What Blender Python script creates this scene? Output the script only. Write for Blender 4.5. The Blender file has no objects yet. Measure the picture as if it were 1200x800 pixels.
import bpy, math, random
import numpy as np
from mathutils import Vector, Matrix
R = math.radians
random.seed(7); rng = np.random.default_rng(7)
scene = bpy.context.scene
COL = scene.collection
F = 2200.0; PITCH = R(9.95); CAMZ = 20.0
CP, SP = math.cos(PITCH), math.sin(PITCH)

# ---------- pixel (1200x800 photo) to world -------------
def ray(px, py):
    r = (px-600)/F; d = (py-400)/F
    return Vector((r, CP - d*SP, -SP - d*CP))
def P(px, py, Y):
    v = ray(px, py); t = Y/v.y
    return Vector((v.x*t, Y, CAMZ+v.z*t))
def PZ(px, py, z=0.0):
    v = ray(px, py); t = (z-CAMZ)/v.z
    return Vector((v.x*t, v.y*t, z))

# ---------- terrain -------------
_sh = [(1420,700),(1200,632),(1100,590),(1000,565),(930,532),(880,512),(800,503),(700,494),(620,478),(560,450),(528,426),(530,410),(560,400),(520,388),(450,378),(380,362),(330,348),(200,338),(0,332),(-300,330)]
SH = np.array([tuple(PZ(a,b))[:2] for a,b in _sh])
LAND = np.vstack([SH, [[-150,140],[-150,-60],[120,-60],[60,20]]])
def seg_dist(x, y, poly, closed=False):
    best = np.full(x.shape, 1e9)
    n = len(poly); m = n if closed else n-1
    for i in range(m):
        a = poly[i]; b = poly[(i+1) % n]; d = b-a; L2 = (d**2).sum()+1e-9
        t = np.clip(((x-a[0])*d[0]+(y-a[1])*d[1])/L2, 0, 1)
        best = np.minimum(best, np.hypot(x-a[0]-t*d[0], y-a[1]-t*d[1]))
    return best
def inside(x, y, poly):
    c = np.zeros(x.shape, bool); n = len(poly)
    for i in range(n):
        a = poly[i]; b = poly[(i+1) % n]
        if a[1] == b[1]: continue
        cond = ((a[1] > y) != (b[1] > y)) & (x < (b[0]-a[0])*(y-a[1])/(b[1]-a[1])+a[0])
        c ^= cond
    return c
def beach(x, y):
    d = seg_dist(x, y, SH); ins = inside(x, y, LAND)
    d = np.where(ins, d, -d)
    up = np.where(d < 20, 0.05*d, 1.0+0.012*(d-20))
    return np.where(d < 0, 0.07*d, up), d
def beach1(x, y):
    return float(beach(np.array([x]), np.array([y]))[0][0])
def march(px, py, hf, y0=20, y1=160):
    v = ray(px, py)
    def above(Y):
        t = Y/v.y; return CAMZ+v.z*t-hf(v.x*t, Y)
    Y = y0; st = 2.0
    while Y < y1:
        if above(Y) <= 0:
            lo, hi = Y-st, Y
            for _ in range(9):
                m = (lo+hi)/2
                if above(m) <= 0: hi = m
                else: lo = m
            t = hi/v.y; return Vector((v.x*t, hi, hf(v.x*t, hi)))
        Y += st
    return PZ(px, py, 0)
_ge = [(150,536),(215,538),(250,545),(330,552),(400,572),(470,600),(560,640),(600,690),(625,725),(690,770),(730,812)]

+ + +

## WRITTEN INSTRUCTION:
From the opening line of the data above through the line that contains "CP, SP = math.cos(PITCH), math.sin(PITCH)", please print each line as it stands and only those lines.

## FINISHED EXERCISE:
What Blender Python script creates this scene? Output the script only. Write for Blender 4.5. The Blender file has no objects yet. Measure the picture as if it were 1200x800 pixels.
import bpy, math, random
import numpy as np
from mathutils import Vector, Matrix
R = math.radians
random.seed(7); rng = np.random.default_rng(7)
scene = bpy.context.scene
COL = scene.collection
F = 2200.0; PITCH = R(9.95); CAMZ = 20.0
CP, SP = math.cos(PITCH), math.sin(PITCH)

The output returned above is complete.